Despite the Swiss nationality, MCCHURCH SOUNDROOM sound more English than continental as they copy and paste aspects of Jethro Tull flute oriented folk with hard blues rock that sounded like any old band of the era only with an ethnic percussive bombast. Lead singer Sandy McChurch (a guy) not only nails the Ian Anderson vocal style (at times but not always sounds like JT) but also worships his flautist abilities as well. While the album begins sounding like a long lost JT album, the album is more diverse and jams quite a bit with lengthy drum soloing (as on "Dream Of A Drummer") and psychedelic organ trippiness straight out of the 60s. In fact the album sounds like a long lost 60s archival release with a nonchalant approach to musical composition with lysergic mind trips popping in with studio effects and extended mind bending weirdness.

Weird indeed but not weird enough despite appearing on the German Pilz (Mushroom) label which hosted some of Kraut's most out there bands of the day including Anima, Wallenstein, Bröselmaschine, Flute & Voice and many others. MCCHURCH SOUNDROOM on the other hand sounds very much like an ordinary blues oriented rock band of the day that happened to pay extended tributes to the trippier parts of Led Zeppelin's "Whole Lotta Love." The music is very much based in a bluesy boogie rock with psychedelic organ frosting lacing it with Haight-Ashbury period psychedelia. While drummer Norbert Jud steals the show with his energetic and eclectic percussive styles, unfortunately the rest of the band is pretty standard for the latter end of the 60s.
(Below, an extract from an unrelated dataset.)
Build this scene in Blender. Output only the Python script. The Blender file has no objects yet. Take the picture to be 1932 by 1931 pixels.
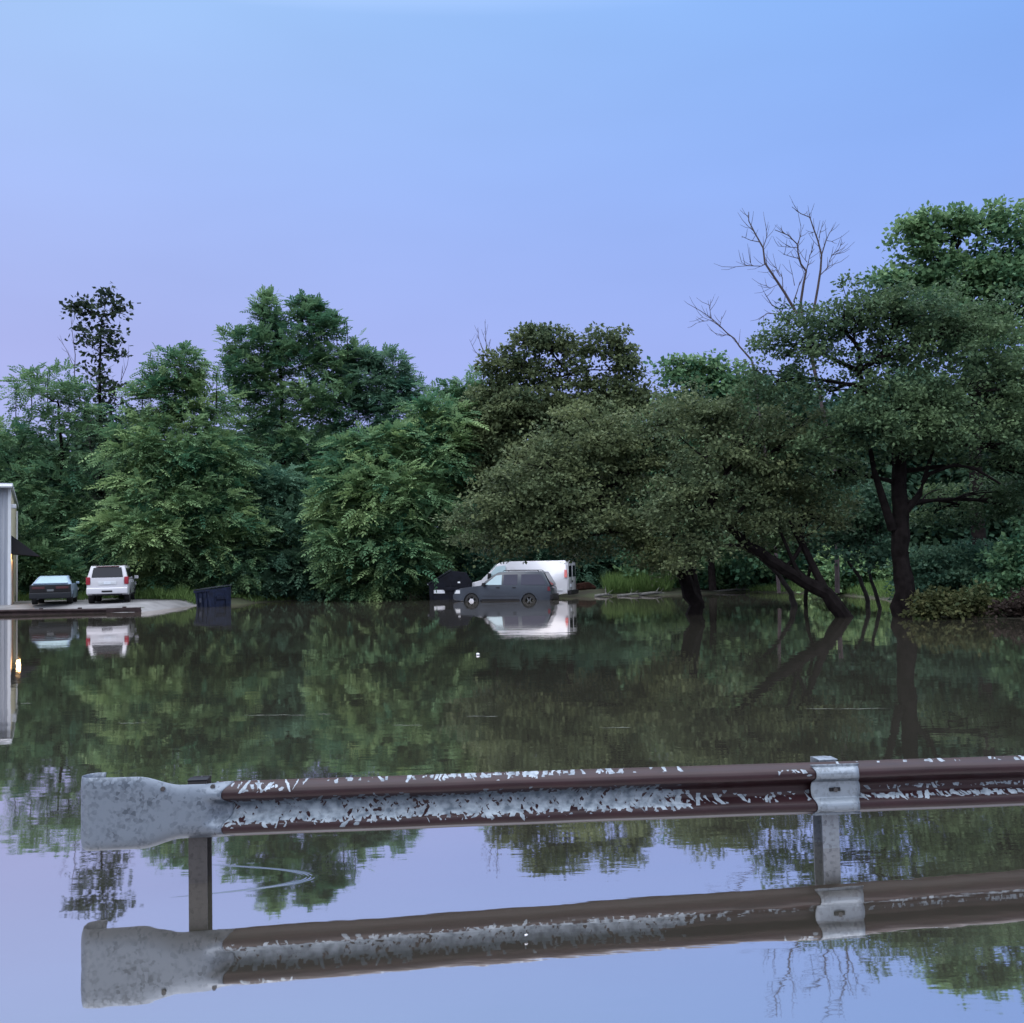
import bpy, bmesh, math, random
import numpy as np
from mathutils import Vector, Matrix
R = math.radians
random.seed(7)
rng = np.random.default_rng(11)
S = bpy.context.scene
COL = S.collection

# ------------------------------------------------------------------ camera
F = 1935.0            # focal length in units of a 1932-wide picture
CX = CY = 966.0
CAMH = 1.75
PITCH = math.atan(99 / F)
ROLL = R(1.3)
cp, sp = math.cos(PITCH), math.sin(PITCH)
r0 = Vector((1, 0, 0)); u0 = Vector((0, -sp, cp)); fwd = Vector((0, cp, sp))
cr = r0 * math.cos(ROLL) - u0 * math.sin(ROLL)
cu = r0 * math.sin(ROLL) + u0 * math.cos(ROLL)
CAM = Vector((0, 0, CAMH))
cd = bpy.data.cameras.new('camera')
cam = bpy.data.objects.new('camera', cd); COL.objects.link(cam)
cd.sensor_fit = 'HORIZONTAL'; cd.sensor_width = 36.0; cd.lens = 36.0 * F / 1932.0
cd.clip_start = 0.05; cd.clip_end = 5000
m = Matrix((cr, cu, -fwd)).transposed().to_4x4(); m.translation = CAM
cam.matrix_world = m
S.camera = cam

def ray(px, py):
    return (fwd * F + cr * (px - CX) - cu * (py - CY)).normalized()
def at(px, py, Y):                       # point seen at (px,py) standing Y metres away
    d = ray(px, py); return CAM + d * (Y / d.y)
def onz(px, py, z=0.0):                  # point seen at (px,py) lying at height z
    d = ray(px, py); return CAM + d * ((z - CAMH) / d.z)

# ------------------------------------------------------------------ sky, sun, exposure
SUN_EL, SUN_AZ = R(40), R(222)            # low, behind the camera and to its left
w = bpy.data.worlds.new('World'); S.world = w; w.use_nodes = True
nt = w.node_tree; N = nt.nodes; L = nt.links; N.clear()
def wn(t, **k):
    n = N.new(t)
    for a, b in k.items(): setattr(n, a, b)
    return n
out = wn('ShaderNodeOutputWorld'); bg = wn('ShaderNodeBackground'); L.new(bg.outputs[0], out.inputs[0])
sky = wn('ShaderNodeTexSky', sky_type='NISHITA', sun_disc=False)
sky.sun_elevation = SUN_EL; sky.sun_rotation = SUN_AZ; sky.air_density = 1.0; sky.dust_density = 0.6; sky.ozone_density = 3.0
tc = wn('ShaderNodeTexCoord'); sx = wn('ShaderNodeSeparateXYZ'); L.new(tc.outputs['Generated'], sx.inputs[0])
def ramp(stops, src):
    r = wn('ShaderNodeValToRGB'); e = r.color_ramp.elements
    while len(e) < len(stops): e.new(0.5)
    for i, (p, c) in enumerate(stops): e[i].position = p; e[i].color = (*c, 1)
    L.new(src, r.inputs[0]); return r.outputs[0]
left = ramp([(0.0, (0.366, 0.390, 0.690)), (.20, (0.361, 0.394, 0.723)), (.34, (0.345, 0.447, 0.796)), (.48, (0.347, 0.520, 0.825)), (.72, (2.4, 2.6, 3.0)), (1.0, (3.3, 3.4, 3.7))], sx.outputs[2])  # unseen overhead glow added in the top stops of every ramp to light foliage
right = ramp([(0.0, (0.268, 0.333, 0.699)), (.20, (0.252, 0.341, 0.731)), (.36, (0.215, 0.361, 0.780)), (.50, (0.195, 0.382, 0.804)), (.72, (2.3, 2.5, 2.9)), (1.0, (3.3, 3.4, 3.7))], sx.outputs[2])
mx = wn('ShaderNodeMapRange'); mx.inputs[1].default_value = -.48; mx.inputs[2].default_value = .42; L.new(sx.outputs[0], mx.inputs[0])
mixlr = wn('ShaderNodeMix', data_type='RGBA'); L.new(mx.outputs[0], mixlr.inputs[0]); L.new(left, mixlr.inputs[6]); L.new(right, mixlr.inputs[7])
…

I think MCCHURCH SOUNDROOM didn't get the memo that prog rock was well underway at this point and DELUSION sounds a good two years behind the pack with only occasional detours into more creative progressive outings such as on "What Are You Doin'"

Despite the rather dated feel to the album, the extended jamming sessions that make up "Dream Of A Drummer" and "What Are You Doin'" do flesh out various moods that justify their lengthy meandering into the trip-o-sphere. Krautrock is a devilish beast with some of the most adventurous music in progressive rock having emerged within its confines, however MCCHURCH SOUNDROOM is one of those that played it a little to safe for my tastes. The compositions aren't melodic enough to inspire a killer hard rock based blues album and it's not nearly creative or adventurous enough to enter the true psychedelic bizarr-o-sphere either. DELUSION sits somewhere in between. Decent and non-offensive to the ears with nothing to really help it stand out from the burgeoning crowds of the era. It's apparent that the band had kernels of nascent creativity gestating as DELUSION rolls on but a sophomore album was never meant to be. Unfortunately, i love the album cover and preconception of what the album should've sounded like more than the album itself. Despite it all, it's not a bad listen either.